Most residential AC condensers use a dual-run capacitor: one physical can with three terminals (HERM for compressor, FAN for fan motor, C for common from the contactor) that serves both motors. Dual capacitors are slightly cheaper and easier to wire than two separate capacitors, which is why manufacturers default to them.

Some installations use two single-run capacitors instead: one for the compressor (typically 35 to 70 MFD) and one for the fan motor (typically 5 to 10 MFD). This is common on older equipment, on heat pumps with separate metering for the reversing valve, and on commercial equipment where motors are sized very differently from typical residential. The MFD ratings stay the same as the dual-cap equivalent; the only difference is two cans instead of one.

A failed dual-run capacitor is sometimes replaced with two singles when the original style is hard to source. This is fine electrically as long as the MFD values match, but it requires re-routing the wiring. Get the right replacement from a supply house before improvising.
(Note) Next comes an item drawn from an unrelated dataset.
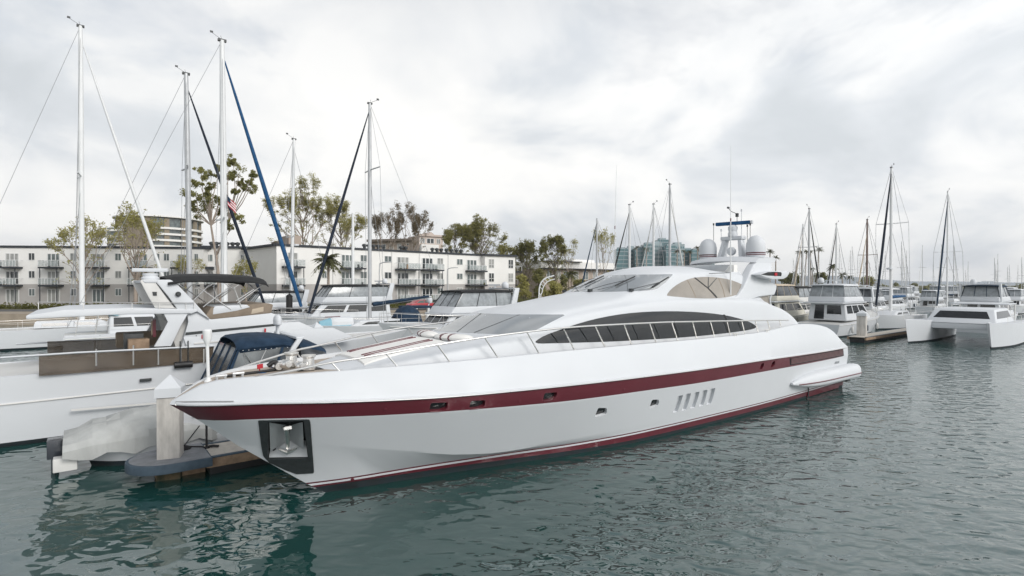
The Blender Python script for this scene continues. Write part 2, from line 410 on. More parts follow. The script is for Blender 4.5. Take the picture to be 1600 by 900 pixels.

Voltage rating rules: 370V vs 440V replacement

AC capacitors come in two standard voltage ratings: 370 VAC and 440 VAC. The voltage rating is the maximum voltage the capacitor can safely handle, not the operating voltage. The actual voltage across the capacitor while running is usually 240 to 280V, well below either rating.

The rule is straightforward and matters for safety: you can ALWAYS replace a 370V capacitor with a 440V capacitor. You can NEVER replace a 440V capacitor with a 370V capacitor. Going up in voltage rating is fine because the capacitor has more headroom against transient voltage spikes. Going down in voltage rating puts the capacitor at risk of breakdown during normal operation, leading to a shorted capacitor that can damage the compressor or start a fire.

Many supply houses now stock 440V capacitors exclusively for this reason. If your original was 370V and the replacement on the truck is 440V, install it without hesitation. The MFD rating is what matters for performance; the voltage rating is what matters for safety.

Hard start kits: when adding capacitance helps

A hard start kit is a separate device (typically a start capacitor plus potential relay or PTCR) added to a single-phase compressor to boost starting torque. It does not replace the run capacitor; it supplements it during the first half-second of each start cycle, then drops out. Hard start kits help in three situations:

• Older R-22 compressors that have lost some starting torque from age.
• Compressors on low utility voltage (under 220V at the unit during peak demand) that struggle to overcome short-cycle pressure imbalance.
• Long line set installs where pressure equalization between off-cycles is slow and the compressor restarts under partial load.

Hard start kits do not fix a failing run capacitor. They are a separate add-on for starting performance. If the run capacitor is weak, replace the run capacitor first, then evaluate whether a hard start kit is still needed. Most modern variable-speed compressors do not benefit from hard start kits; consult the manufacturer.

Safety: capacitors store dangerous voltage even when power is off

A run capacitor can hold a charge for minutes after power is removed, sometimes exceeding 400V. That is more than enough to cause cardiac arrest if both terminals are touched simultaneously. Always discharge before handling using a 20kΩ resistor with insulated leads held across the terminals for 5 seconds. Insulated discharge tools designed for HVAC capacitors cost under $20 and are the right tool for the job. If you are not a licensed electrician or trained HVAC technician, hire one.